- [Brief]:
In the listing below, find every line with the string "Write" and pull it out.

Scripts that build scenes:

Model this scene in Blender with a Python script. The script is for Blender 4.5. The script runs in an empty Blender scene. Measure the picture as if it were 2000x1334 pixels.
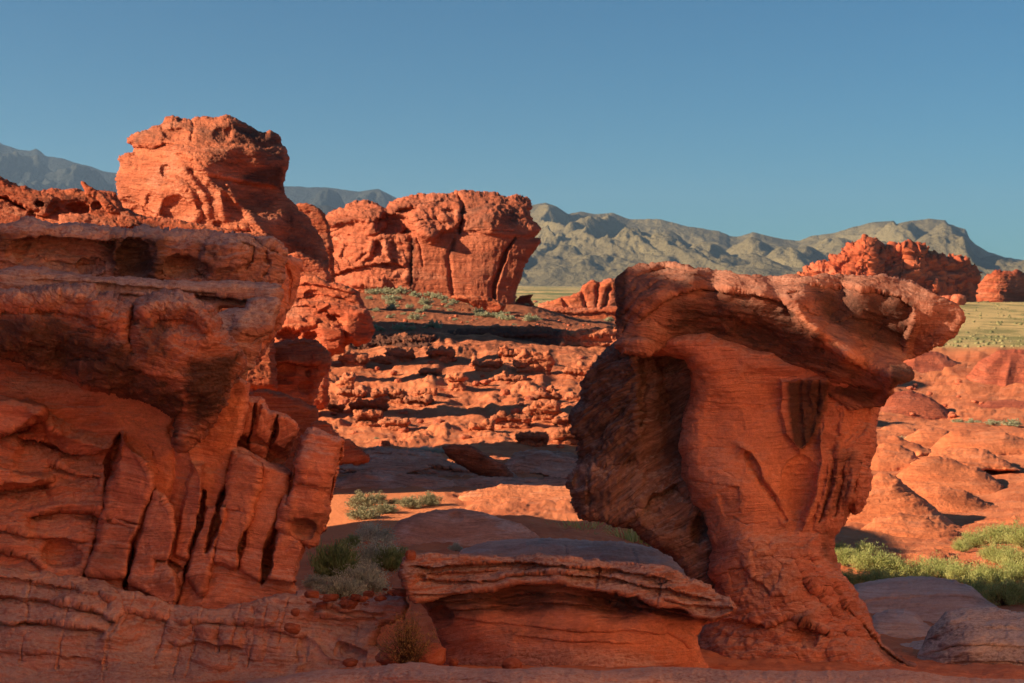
import bpy, math, time
import numpy as np
T0 = time.time()
C = bpy.context.scene
COL = C.collection
RD = math.radians
F32 = np.float32

# ------------------------------------------------------------------ camera
FPX = 2778.0            # focal length in photo pixels (50 mm on 36 mm, photo 2000 px wide)
HOR = 585.0             # photo row of the horizon
CAMZ = 2.0
PITCH = math.atan((667.0 - HOR) / FPX)
cam = bpy.data.cameras.new("camera")
cam.lens = 50.0
cam.sensor_width = 36.0
cam.clip_start = 0.1
cam.clip_end = 60000.0
cam.dof.use_dof = True
cam.dof.focus_distance = 9.5
cam.dof.aperture_fstop = 8.0
camo = bpy.data.objects.new("camera", cam)
COL.objects.link(camo)
camo.location = (0, 0, CAMZ)
camo.rotation_euler = (math.pi / 2 - PITCH, 0, 0)
C.camera = camo

# ------------------------------------------------------------------ sun and sky
SUN_EL = RD(23.5)
SUN_BACK = RD(14.0)     # how far the sun stands behind the picture plane, on the left
SUNV = (-math.cos(SUN_EL) * math.cos(SUN_BACK), -math.cos(SUN_EL) * math.sin(SUN_BACK), math.sin(SUN_EL))
sl = bpy.data.lights.new("sun", 'SUN')
sl.energy = 4.15
sl.angle = RD(0.5)
sl.color = (1.0, 0.76, 0.50)
so = bpy.data.objects.new("sun", sl)
COL.objects.link(so)
from mathutils import Vector
so.rotation_euler = Vector(SUNV).to_track_quat('Z', 'Y').to_euler()
W = bpy.data.worlds.new("World")
C.world = W
W.use_nodes = True
wn = W.node_tree.nodes
wl = W.node_tree.links
wn.clear()
sky = wn.new('ShaderNodeTexSky')
sky.sky_type = 'NISHITA'
sky.sun_disc = False
sky.sun_elevation = SUN_EL
sky.sun_rotation = math.atan2(SUNV[0], SUNV[1])
sky.altitude = 600
sky.air_density = 1.0
sky.dust_density = 0.3
sky.ozone_density = 3.0
bg = wn.new('ShaderNodeBackground')
bg.inputs['Strength'].default_value = 0.065
wo = wn.new('ShaderNodeOutputWorld')
tint = wn.new('ShaderNodeMix')
tint.data_type = 'RGBA'
tint.blend_type = 'MULTIPLY'
tint.inputs[0].default_value = 1.0
tint.inputs[7].default_value = (0.162, 0.37, 0.44, 1)
wl.new(sky.outputs[0], tint.inputs[6])
wl.new(tint.outputs[2], bg.inputs[0])
wl.new(bg.outputs[0], wo.inputs[0])
C.view_settings.view_transform = 'Standard'
C.view_settings.look = 'None'
C.view_settings.exposure = 1.52
C.view_settings.gamma = 1.0
C.render.engine = 'CYCLES'
C.cycles.max_bounces = 8
C.cycles.diffuse_bounces = 6
C.cycles.use_denoising = True
C.cycles.denoising_prefilter = 'ACCURATE'

# ------------------------------------------------------------------ picture <-> place
_cp, _sp = math.cos(PITCH), math.sin(PITCH)


def at(u, v, Y):
    """point of the place seen at photo pixel (u, v), Y metres ahead of the camera"""
    xc = (u - 1000.0) / FPX
    zc = -(v - 667.0) / FPX
    fw = _cp + _sp * zc
    up = _cp * zc - _sp
    return xc * Y / fw, Y + 0.0 * xc, CAMZ + up * Y / fw


def vpix(z, Y):
    """photo row of height z at distance Y"""
    t = (z - CAMZ) / Y
    zc = (t * _cp + _sp) / (_cp - t * _sp)
    return 667.0 - zc * FPX


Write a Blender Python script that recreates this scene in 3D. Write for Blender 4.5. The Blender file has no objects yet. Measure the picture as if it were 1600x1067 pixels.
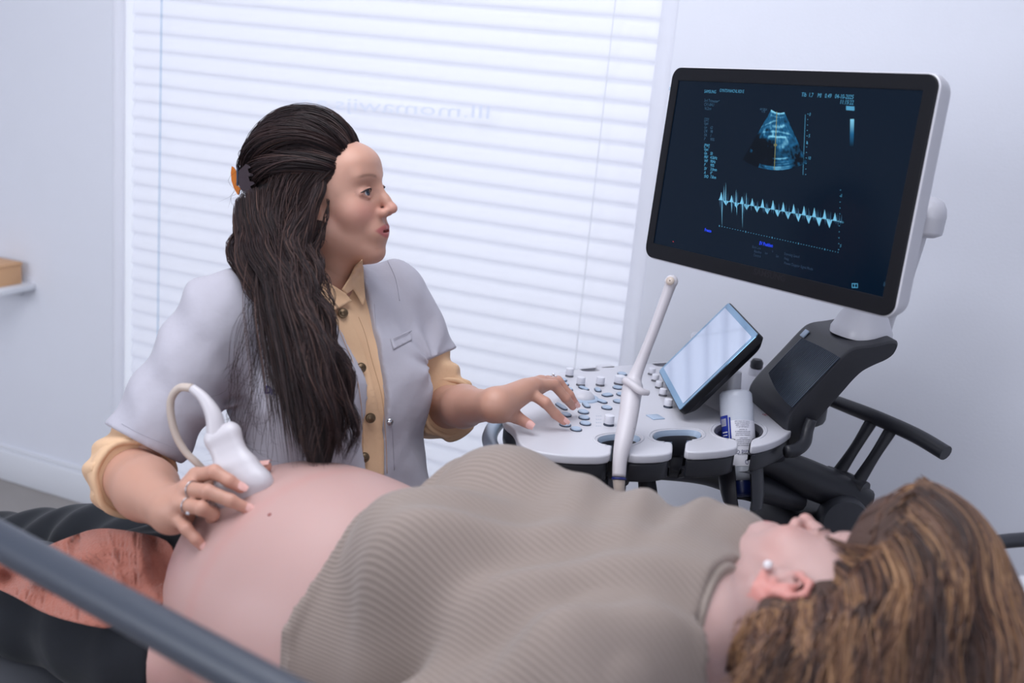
import bpy, bmesh, math, random
import numpy as np
from mathutils import Vector, Matrix
from mathutils.bvhtree import BVHTree
random.seed(4); rng = np.random.default_rng(7)
scene = bpy.context.scene
COL = scene.collection
PI = math.pi

# ------------------------------------------------------------ camera
FPX = 1700.0
_p = math.radians(14.44); _rho = math.asin(.0921/math.cos(_p)); _yaw = math.radians(22.0)
_d = np.array([0, math.cos(_p), -math.sin(_p)]); _r0 = np.array([1., 0, 0]); _u0 = np.array([0, math.sin(_p), math.cos(_p)])
_r = math.cos(_rho)*_r0+math.sin(_rho)*_u0; _u = -math.sin(_rho)*_r0+math.cos(_rho)*_u0
_R = np.array([[math.cos(_yaw), -math.sin(_yaw), 0], [math.sin(_yaw), math.cos(_yaw), 0], [0, 0, 1.]])
CD, CR, CU = _R@_d, _R@_r, _R@_u
CAM = np.array([0, 0, 1.45])
def ray(px, py): return CD+(px-800)/FPX*CR-(py-533.5)/FPX*CU
def P(px, py, t): return CAM+t*ray(px, py)                 # a photo point at a real distance
def PZ(px, py, z):                                         # ... on a horizontal plane
    v = ray(px, py); return CAM+(z-CAM[2])/v[2]*v
def PY(px, py, y):
    v = ray(px, py); return CAM+y/v[1]*v
def proj(q):
    q = np.asarray(q)-CAM; t = q@CD; return 800+FPX*(q@CR)/t, 533.5-FPX*(q@CU)/t, t
cam_data = bpy.data.cameras.new('camera'); cam = bpy.data.objects.new('camera', cam_data); COL.objects.link(cam)
M = Matrix.Identity(4)
for i in range(3):
    M[i][0] = CR[i]; M[i][1] = CU[i]; M[i][2] = -CD[i]; M[i][3] = CAM[i]
cam.matrix_world = M
cam_data.sensor_width = 36; cam_data.lens = FPX/1600*36
cam_data.clip_start = .05; cam_data.clip_end = 60
cam_data.dof.use_dof = True; cam_data.dof.focus_distance = 1.86; cam_data.dof.aperture_fstop = 2.7
scene.camera = cam

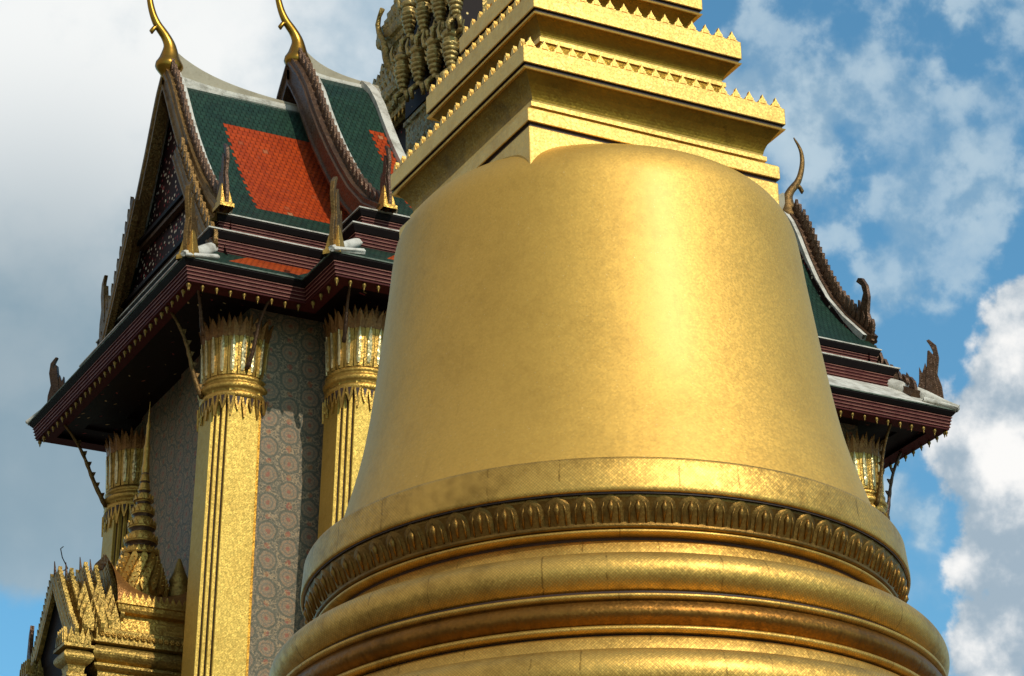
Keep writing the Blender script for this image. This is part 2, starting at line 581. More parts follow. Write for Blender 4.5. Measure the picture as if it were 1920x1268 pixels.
def smooth_prof(pts, sub=6):
    """Catmull-Rom through (r,z) points"""
    out = []
    for i in range(len(pts) - 1):
        p0, p1, p2, p3 = pts[max(i - 1, 0)], pts[i], pts[i + 1], pts[min(i + 2, len(pts) - 1)]
        for q in range(sub):
            t = q / sub
            out.append(tuple(.5 * ((2 * b_) + (-a + c) * t + (2 * a - 5 * b_ + 4 * c - d) * t * t + (-a + 3 * b_ - 3 * c + d) * t ** 3)
                             for a, b_, c, d in zip(p0, p1, p2, p3)))
    out.append(pts[-1])
    return out


bell_prof = [(4.62, 17.50), (4.44, 18.05), (4.30, 18.5), (4.16, 18.95), (4.03, 19.45), (3.93, 19.95), (3.84, 20.5), (3.75, 21.1), (3.66, 21.75),
             (3.57, 22.4), (3.51, 22.9), (3.44, 23.27), (3.28, 23.58), (3.02, 23.80), (2.7, 23.93), (2.4, 24.03), (1.8, 24.16), (1.0, 24.26), (.02, 24.3)]
lathe_part('bell', smooth_prof(bell_prof), 'bell')
lathe_part('mouth_band', [(4.50, 17.61), (4.82, 17.62), (4.87, 17.60), (4.895, 17.55), (4.94, 17.12), (4.94, 17.06), (4.925, 17.045), (4.55, 17.04)], 'band')
lathe_part('recess_ring', [(4.90, 17.045), (4.90, 17.015)], 'groove')
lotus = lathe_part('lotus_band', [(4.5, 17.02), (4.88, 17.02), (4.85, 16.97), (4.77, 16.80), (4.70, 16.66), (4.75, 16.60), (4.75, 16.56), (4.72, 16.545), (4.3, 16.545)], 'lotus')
# lotus petals, each a raised pointed leaf hanging under the mouth band
pb = MB()
NPET = 76
aw = 2 * PI / NPET
rows = []
for i in range(9):
    t = i / 8
    z = 17.01 - .41 * t
    rb = 4.71 + .14 * (1 - t) ** 1.2
    w = aw * .485 * (1 - .62 * max(0., (.30 - t) / .30) ** 2.2)
    row = []
    for j in range(9):
        q = j / 4 - 1
        rr = rb + .052 * (1 - q * q) ** .7 * (math.sin(PI * (.12 + .80 * t)) ** .7)
        a = q * w
        row.append((rr * math.cos(a), rr * math.sin(a), z))
    rows.append(row)
pb.grid(rows, smooth=True)
# raised centre bead
pb.tube([(4.85, 0, 16.95), (4.845, 0, 16.84), (4.755, 0, 16.64)], [.012, .05, .012], 8, side=Y)
for sy in (-1, 1):
    pb.tube([(4.84, sy * .085, 16.955), (4.815, sy * .125, 16.82), (4.73, sy * .125, 16.62)], [.01, .022, .016], 6, side=Y)
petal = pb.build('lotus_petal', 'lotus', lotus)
petal.matrix_parent_inverse = Matrix.Identity(4)
for i in range(NPET):
    m = Matrix.Translation((LC[0], LC[1], 0)) @ Matrix.Rotation(i * aw, 4, 'Z') @ Matrix.Translation((-.056 + random.uniform(-.006, .006), 0, random.uniform(-.006, .006)))
    if i == 0:
        petal.matrix_basis = m
    else:
        copy_part(petal, lotus, m)


def torus_prof(r0, zc, rb, rz, n=18, a0=-85, a1=85):
    return [(r0 + rb * math.cos(R(a0 + (a1 - a0) * i / n)), zc + rz * math.sin(R(a0 + (a1 - a0) * i / n))) for i in range(n + 1)]


def arc(r0, z0, r1, z1, bulge, n=8):
    """profile between two points bulging outward by bulge"""
    out = []
    for i in range(n + 1):
        t = i / n
        nx, nz = (z1 - z0), -(r1 - r0)
        L = math.hypot(nx, nz)
        d = bulge * 4 * t * (1 - t)
        out.append((r0 + (r1 - r0) * t + nx / L * d, z0 + (z1 - z0) * t + nz / L * d))
    return out


lathe_part('moulding_ring', [(4.3, 16.545)] + torus_prof(4.66, 16.50, .075, .045)[::-1] + [(4.3, 16.455)], 'band')
lathe_part('recess_ring', [(4.57, 16.46), (4.57, 16.40)], 'groove')
lathe_part('moulding_ring', [(4.4, 16.42), (4.56, 16.42), (4.60, 16.38), (4.645, 16.12), (4.67, 16.03)], 'band')
lathe_part('torus_ring', [(4.66, 16.05)] + torus_prof(4.98, 15.68, .46, .36, 24, -78, 85)[::-1] + [(4.9, 15.325)], 'band')
lathe_part('recess_ring', [(5.29, 15.375), (5.29, 15.29)], 'groove')
lathe_part('moulding_ring', [(5.1, 15.315), (5.38, 15.315), (5.40, 15.295), (5.385, 15.25), (5.30, 15.235)], 'band')
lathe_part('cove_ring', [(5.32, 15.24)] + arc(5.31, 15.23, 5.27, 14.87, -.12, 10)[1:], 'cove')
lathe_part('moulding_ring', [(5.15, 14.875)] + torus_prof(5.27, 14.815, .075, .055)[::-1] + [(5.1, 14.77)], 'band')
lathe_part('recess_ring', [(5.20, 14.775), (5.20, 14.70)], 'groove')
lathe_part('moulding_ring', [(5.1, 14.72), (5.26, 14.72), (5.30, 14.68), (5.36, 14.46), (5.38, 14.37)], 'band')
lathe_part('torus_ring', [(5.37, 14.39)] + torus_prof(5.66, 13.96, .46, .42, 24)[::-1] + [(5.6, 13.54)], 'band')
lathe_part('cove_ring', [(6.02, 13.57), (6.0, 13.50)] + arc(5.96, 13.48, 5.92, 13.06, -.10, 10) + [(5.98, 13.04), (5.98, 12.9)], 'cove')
lathe_part('torus_ring', [(5.8, 12.92)] + torus_prof(6.2, 12.35, .5, .45, 20)[::-1] + [(6.2, 11.9)], 'band')
lathe_part('base_drum', [(6.3, 11.95), (6.5, 11.6), (6.6, 10.4), (7.0, 10.3), (7.0, 9.4), (7.5, 9.3), (7.5, 7.9), (8.1, 7.8), (8.1, 6.0)], 'band')
b = MB()
b.loft(sq(9.2, LC), [(0, .01), (0, 1.2), (-.3, 1.25), (-.3, 3.2), (.1, 3.25), (.1, 3.7), (-.8, 3.75), (-.8, 6.0)], cap_top=True)
b.build('plinth', 'base', chedi, bevel=.04)

# square throne and its cornice tiers
b = MB()
b.loft(sq(2.37, SC), [(0, 22.2), (0, 24.06)], cap_top=True, cap_bot=True)
b.build('throne_block', 'tier', chedi, bevel=.025)
b = MB()
b.loft(sq(2.36, SC), [(-.02, 24.05), (-.02, 24.13)])
b.build('recess_course', 'groove', chedi)
b = MB()
b.loft(sq(2.40, SC), [(-.3, 24.12), (-.012, 24.12), (0, 24.135), (0, 24.36), (-.03, 24.39), (-.2, 24.40)], mis=[1, 0, 0, 0, 0])
b.build('architrave', ['tier', 'groove'], chedi, bevel=.02)


def cornice(h, z, d, hf, over, fil):
    """square cornice: fillet, deep cove, dark joint, fascia; z is the foot of the fascia, half width h at the fascia"""
    b = MB()
    zb = z - d
    pr = [(-over - .10, zb - .14), (-over - .02, zb - .14), (-over - .02, zb - .06), (-over - .08, zb - .05), (-over - .06, zb)]
    mi = [0, 0, 1, 0]
    n = 8
    for i in range(1, n + 1):
        t = i / n
        # S-shaped cyma: bulges out low, sweeps out at the top
        o = -over - .06 + (over - .02) * (t ** 1.5)
        pr.append((o, zb + (d - .08) * t))
        mi.append(1)
    pr += [(-.02, z - .10), (-.005, z - .075), (-.05, z - .06), (-.05, z)]
    mi += [0, 0, 2, 2]
    b.loft(sq(h, SC), pr, mis=mi)
    b.build('cornice_cove', ['tier', 'tiercove', 'groove'], chedi)
    b = MB()
    b.loft(sq(h, SC), [(-.3, z), (-.012, z), (.0, z + .015), (0, z + hf), (-.6, z + hf)], mis=[1, 0, 0, 0], cap_top=False)
    b.face([(x, y, z + hf) for x, y in sq(h - .6, SC)])
    return b.build('cornice_fascia', ['tier', 'groove'], chedi, bevel=.018)


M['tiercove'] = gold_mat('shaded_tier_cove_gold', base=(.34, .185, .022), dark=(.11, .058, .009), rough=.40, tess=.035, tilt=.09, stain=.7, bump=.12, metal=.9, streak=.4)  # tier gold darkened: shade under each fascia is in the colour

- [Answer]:
Write a Blender Python script that recreates this scene in 3D. Write for Blender 4.5. The Blender file has no objects yet. Measure the picture as if it were 1600x1067 pixels.
Keep writing the Blender script for this image. This is part 2, starting at line 581. More parts follow. Write for Blender 4.5. Measure the picture as if it were 1920x1268 pixels.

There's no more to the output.